Bat-Cave.pl: Jakie były wasze najgorsze i najlepsze doświadczenia w czasie waszej kariery?
Matthew: Jednym z bardziej fatalnych które ja pamiętam był koncert dedykowany pamięci Henry’ego, w napełnionym po brzegi klubie. W pewnym momencie wysiadł mi efekt, i to akurat w newralgicznym momencie jednego z bardziej podniosłych kawałków Varjo. Cholernie upokarzające. Te lepsze na szczęście tych dobrych doświadczeń było znacznie więcej… W tym momencie przychodzi mi do głowy koncert promujący wydanie nowej płyty w klubie Tavastia w Helsinkach.
Antti: Najgorsze wspomnienia związane z działalnością zespołu to oczywiście śmierć Henry’ego. Do tego, dwa lata wcześniej zniknął nasz ex-klawiszowiec. Przez półtora roku nikt go nie mógł znaleźć, aż pewnego dnia jakaś dziewczyna znalazła jego ciało w lesie. Co prawda nie był on już muzykiem Varjo, ale pozostawał moim bliskim przyjacielem i jego śmierć bardzo mną wstrząsnęła, tym bardziej że to było samobójstwo; przez cały czas mieliśmy nadzieję że ktoś znajdzie go żywego… “Olet ehkä kuollut”, kawałek z ostatniej płyty Varjo, opowiada właśnie o tym. Najlepsze wspomnienia to koncerty, widok naszych nowiutkich płyt w sklepach… Dużo wspomnień, ciężko coś z tego wybrać. Koncert w klubie Tavastia o którym wspomniał Matthew był świetny, chyba jeden z najlepszych jakie kiedykolwiek zagraliśmy. Przyszło ponad pięćset osób! Koncert był nagrywany na wideo, część z tego materiału będzie wykorzystany w nadchodzącym dokumencie o Varjo i Silent Scream.
Bat-Cave.pl: Jakiego sprzętu używacie? Wolicie grać na starym, vintage’owym sprzęcie, czy raczej nowoczesny sprzęt?
Matthew: Ja używam basu Ibaneza ATK z przesterem Bossa i chorusem podpiętym do wzmacniacza Laney Richter. Stary sprzęt owszem jest fajny i bajerancki, ale wolę jak nic mi nie nawala w trakcie występu, tak więc gram na relatywnie nowych rzeczach.

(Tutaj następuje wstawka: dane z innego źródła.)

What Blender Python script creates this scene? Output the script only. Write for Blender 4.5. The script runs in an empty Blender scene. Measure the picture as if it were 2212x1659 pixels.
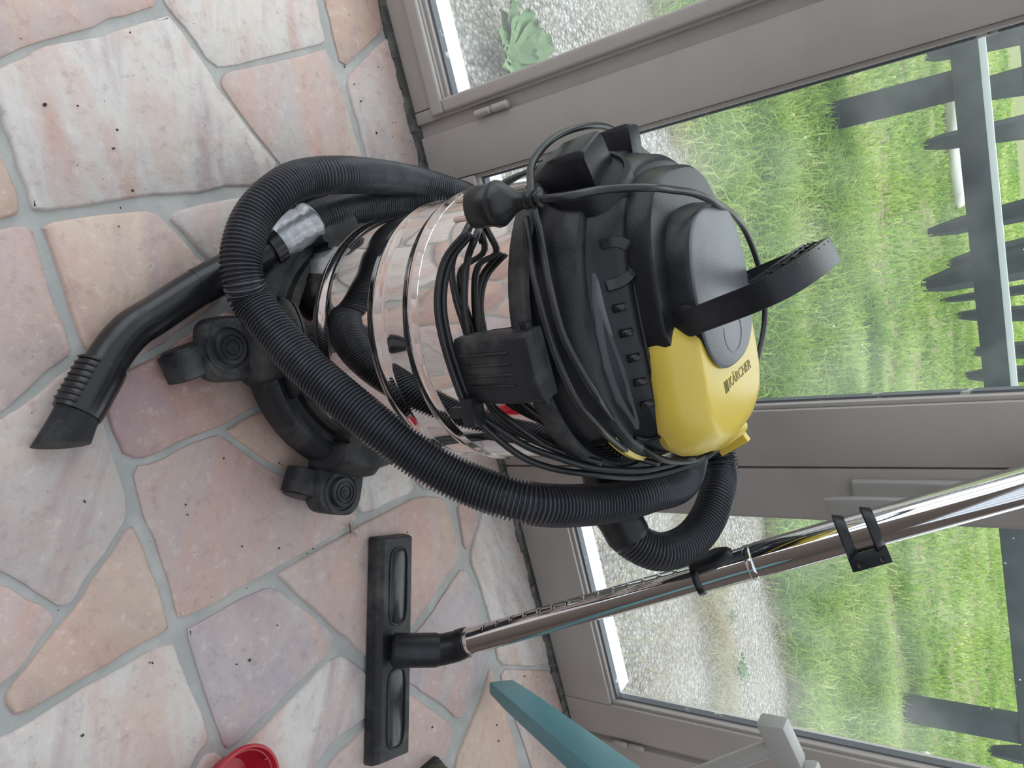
import bpy, bmesh, math, random
import numpy as np
from mathutils import Vector, Matrix, noise
PI = math.pi
SC = bpy.context.scene
COL = SC.collection
random.seed(7)

# ---------------------------------------------------------------- camera
cam_d = bpy.data.cameras.new('camera')
cam = bpy.data.objects.new('camera', cam_d)
COL.objects.link(cam)
RW = np.array([[0.236338, 0.945795, 0.222748], [0.551754, -0.319327, 0.770453], [0.79982, -0.059185, -0.597315]])                       # world axes seen from the camera (right, down, forward)
M = Matrix.Identity(4)
for i in range(3):
    M[i][0] = RW[i][0]; M[i][1] = -RW[i][1]; M[i][2] = -RW[i][2]
M[2][3] = 0.92
cam.matrix_world = M
cam_d.sensor_fit = 'HORIZONTAL'; cam_d.sensor_width = 36.0; cam_d.lens = 26.69
cam_d.clip_start = 0.02; cam_d.clip_end = 200
SC.camera = cam

# ---------------------------------------------------------------- sky and exposure
w = bpy.data.worlds.new('overcast_sky'); SC.world = w; w.use_nodes = True
nt = w.node_tree; bg = nt.nodes['Background']
tc = nt.nodes.new('ShaderNodeTexCoord'); sx = nt.nodes.new('ShaderNodeSeparateXYZ')
rp = nt.nodes.new('ShaderNodeValToRGB')
nt.links.new(tc.outputs['Generated'], sx.inputs[0]); nt.links.new(sx.outputs[2], rp.inputs[0])
rp.color_ramp.elements[0].position = 0.0; rp.color_ramp.elements[0].color = (0.80, 0.88, 0.96, 1)
rp.color_ramp.elements[1].position = 0.6; rp.color_ramp.elements[1].color = (0.93, 0.97, 1.0, 1)
nt.links.new(rp.outputs[0], bg.inputs[0]); bg.inputs[1].default_value = 1.0
SC.view_settings.view_transform = 'Standard'; SC.view_settings.look = 'None'
SC.view_settings.gamma = 1.0; SC.view_settings.use_curve_mapping = False
SC.view_settings.exposure = 1.33

# ---------------------------------------------------------------- helpers
def tag(o, label=None, cat=None, group=None, kind=None):
    if label: o['label'] = label
    if cat: o['category'] = cat
    if group: o['group'] = group
    if kind: o['kind'] = kind
    return o
def empty(name, loc=(0, 0, 0)):
    o = bpy.data.objects.new(name, None); COL.objects.link(o); o.location = loc
    o.empty_display_size = 0.05
    return o
def mesh(name, V, F, m=None, parent=None, smooth=None):
    me = bpy.data.meshes.new(name)
    me.from_pydata([tuple(map(float, v)) for v in V], [], [tuple(map(int, f)) for f in F])
    return fin(name, me, m, parent, smooth)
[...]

Antti: Akurat ja wolę stary sprzęt, mimo iż większość mojego nim nie jest. Większość pochodzi z lat dziewięćdziesiątych, niektóre trochę starsze bo z drugiej ręki. Gram na Gibsonie Les Paul, efekty Boss, Ibanez i Alesis, wzmacniacz Marschalla.
Bat-Cave.pl: Udaje wam się żyć z grania czy macie normalną pracę? Jeśli tak, to czy trudno jest pogodzić pracę z karierą muzyczną?
Matthew: Ja obecnie robię w przemyśle rozrywkowym dla dorosłych. Trochę to utrudnia próby i regularnie granie gdy na przykład wracasz zmęczony z roboty po całym dniu. Na szczęście muzyka sama w sobie daje kopa, także jakoś sobie radzimy!
Antti: Wszyscy mamy normalną pracę,z grania gotyku w Finlandii nie da się wyżyć. Ja pracuję w sklepie fotograficznym. Tak jak mówił Mattihew ciężko czasem wyrobić gdy następnego dnia po koncercie trzeba wstać…
Bat-Cave.pl: Jakie są wasze plany na przyszłość?
Matthew: Planujemy skończyć nagrywanie pierwszego albumu Silent Scream, mam nadzieję że nie potrwa to zbyt długo.
Antti: Następnym krokiem jest debiut i dorwanie kontraktu. Coś tam kombinujemy, ale jeszcze nic nie sfinalizowaliśmy. Próbujemy zaaranżować jakąś dystrybucję na Europę, ewentualnie jakąś trasę. Bardzo chcielibyśmy zagrać w Polsce, Niemczech i Wielkiej Brytanii.
Bat-Cave.pl: Znacie jakieś polskie zespoły nowofalowe/post-punkowe/gotyckie? Co o nich sądzicie?
Matthew: Mam jedną płytę Variété, “Bydgoszcz 1986”, uwielbiam ją! Nie mam pojęcia co ten koleś śpiewa, ale klimat albumu to coś niesamowicie rzadkiego, arcydzieło.
Antti: Ja słyszałem Siekierę i Variété, obydwa mi się podobają. Zwłaszcza Variété, ponure jak Dead Can Dance na dnie grobowca!
Bat-Cave.pl: Ostatnie słowa dla naszych czytelników?
Antti: Odwiedźcie nasz myspace, tam możecie posłuchać trochę naszych kawałków i zamówić płyty Varjo i Silent Scream.
Matthew: Kupujcie płyty i chodźcie na koncerty! Tylko dzięki temu udaje nam się ciągnąć to wszystko do przodu. Trzymajcie się!